How will I know that I’m making progress?
Progress in language learning is rarely linear, and rarely immediately visible. It often comes in plateaus and small leaps — long stretches where things feel still, followed by sudden moments of clarity. This rhythm is normal, and not a sign that progress has stopped.
Part of my role is to notice and name the progress you may not yet see. From my side of the screen, the changes are usually visible long before they feel visible to you: a more natural sentence structure, a vocabulary range that has quietly widened, a hesitation that has disappeared.
The most honest signs of progress, however, come from real life. Students often realise they are improving when they suddenly:
- understand a film, podcast, or conversation more easily than they expected
- find themselves speaking French to a colleague, neighbour, or shopkeeper without rehearsing every word in advance
- catch a piece of news in French and process it before reaching for translation
- look up at the end of a lesson and realise we have just spoken French, without effort, for fifty minutes
These small but real moments — not graded tests or measurable scores — are the most reliable indicators that the work is doing its job.

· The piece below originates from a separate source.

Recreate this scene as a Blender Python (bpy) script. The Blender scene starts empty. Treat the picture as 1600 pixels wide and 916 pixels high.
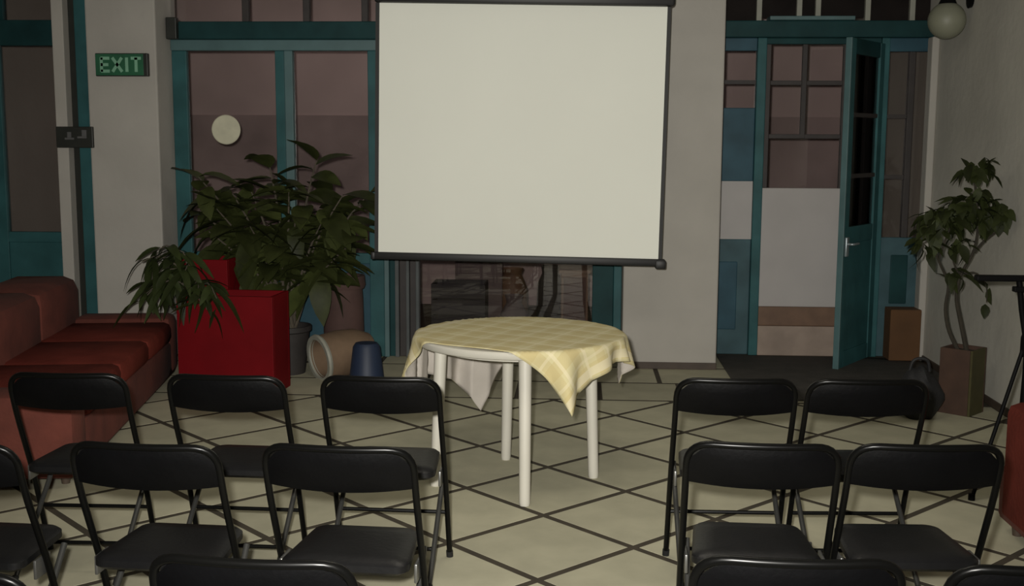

For students preparing for exams, the markers are more formal: practice papers, marked written work, and steady gains against the official assessment criteria. But for most learners, the truest measure of progress is the moment French stops feeling like a performance and starts feeling like a language they actually use.
What happens if I need to cancel or reschedule a lesson?
Each student receives our general terms and conditions upon registration, including our full policy on cancellations and rescheduling. Ninon, our Head of Administration, also sends a personal email walking you through these details and answering any practical questions before your first lesson.
The principle behind the policy is simple: occasional rescheduling, communicated in advance, is part of normal life and accommodated within the validity period of your package. The structure is designed to support regular, weekly engagement rather than stop-start attendance.